In 2014 I wrote an article for LT Sri Lanka called The Chinese Are Coming. In the article I raised the question of potential issues, which may arise as a result of heavy Chinese investment in Sri Lanka. Two key concerns were the Chinese looking at financial investment as a form of colonisation and the potential for conflict with India as Chinese presence in Sri Lanka grows.

Many believe China’s interest in Sri Lanka is recent but a quick search of numerous websites tells me the first Chinese visitor to Sri Lanka was in the 5th century and trade between the two countries has continued since. In the 1950s the Rubber and Rice Pact was enacted enabling Sri Lanka to export rubber and rice to China. But while Sri Lanka is reliant upon China for growth, it is not a country that ranks high in China’s investment plans.  However, it is a country, which is strategically located due to the ‘string of pearls’, that is the maritime access through South Asia for China.

China has not singled Sri Lanka out for special attention. The country’s search for minerals and oil has led to massive investments in Myanmar, Canada, Africa and Australia. And yes, these investments are paying off handsomely with the Chinese laughing all the way to the bank and investing in other countries, including Sri Lanka, where not surprisingly, the return on investments is not so good.

Sri Lanka has US$65 billion debt, of which US$8 billion is owed to the Chinese.

Three years on, what can we make of all this Chinese investment in Sri Lanka? Well let’s start by giving thanks. We can thank China for giving us what is a blot on the Colombo landscape, the port extension, which is nothing short of ugly.

We can also thank the Chinese for giving us the world’s most under utilised airport. It funded the development and building of Hambantota International Airport at an estimated cost in excess of US$200 million. Today it is devoid of both people and planes – a classic example of the white elephant. Maybe turning the airport into an elephant park would be bring more people and a better return on the dollar.

Today, we can thank the Chinese for giving us another blot on the landscape. People strolling along the Galle Face waterfront in Colombo are treated to wonderful, 24-hour displays of two large ships, dredging and pumping sea sand onto an ever increasing beach in preparation for China’s newest development in Sri Lanka – The Port City Project, a project which remains opposed by many.  Port City will occupy the land from the back of the Kingsbury Hotel to the end of the existing port wall, giving the Chinese a 99 year foothold and potentially unofficial control of the commercial activity which is planned for the space. You have to admire Chinese strategic thought. If a country cannot pay back borrowed money, invest more by swallowing up the land, and renaming the country Chi Lanka!

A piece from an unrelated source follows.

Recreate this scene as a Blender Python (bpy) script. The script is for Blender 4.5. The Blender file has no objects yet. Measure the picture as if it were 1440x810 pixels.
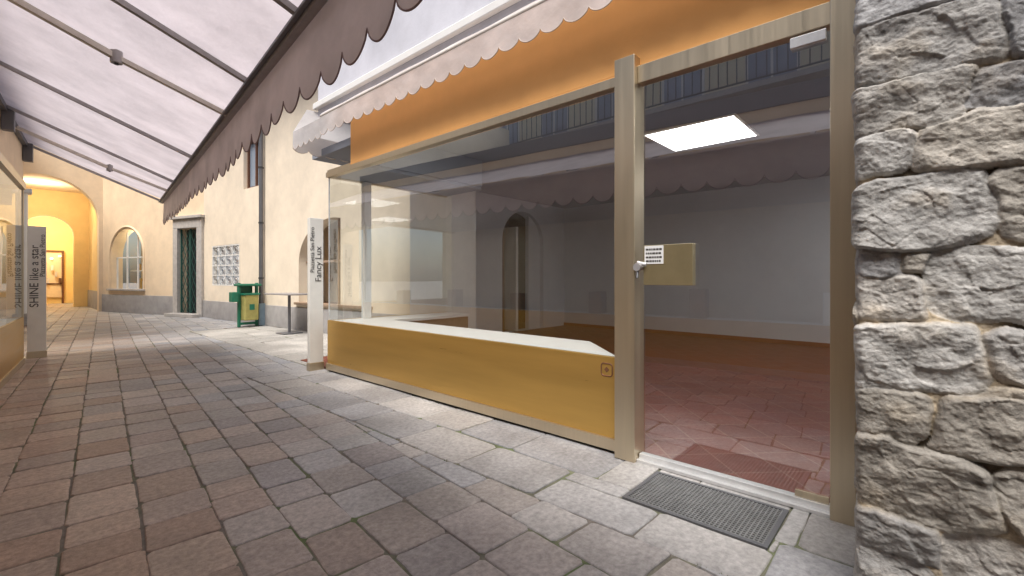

With such huge debts Sri Lanka cannot survive without foreign investment and with very little interest from other nations willing to invest in Sri Lanka, it is a case of ‘Come On Down China.’  D. V. Chanaka, a Member of Parliament, is quoted as saying; “It’s been 69 years since we got our freedom. We do not want to be under any other country again.” Well as Carole King would say, “Well it’s too late baby, it’s too late.” The question Sri Lankans should be asking themselves, apart from whether or not they should learn Mandarin, is how will China’s financial investment in Sri Lanka, influence government policies and the business community, which will affect ordinary, everyday Sri Lankans.

Word on the street is that there are over 250,000 Chinese in Sri Lanka, many of them working on the Chinese funded projects, as China takes a stranglehold on Sri Lanka.  I am sure many of these workers will not return to China. It is almost inevitable some will marry local Sri Lankans, producing Chi Lankan offspring. Taoism and Confucianism, meets Buddhism. There’s a whole new story waiting to be written on the work ethic of these offspring.

We all know that death and taxes are inevitable. I think you can also add Chinese investment in Sri Lanka to the inevitable list. However, I sincerely hope such investment never results in Sri Lanka becoming a war zone again, this time between what is perceived as the ultimate two world giants – China and India.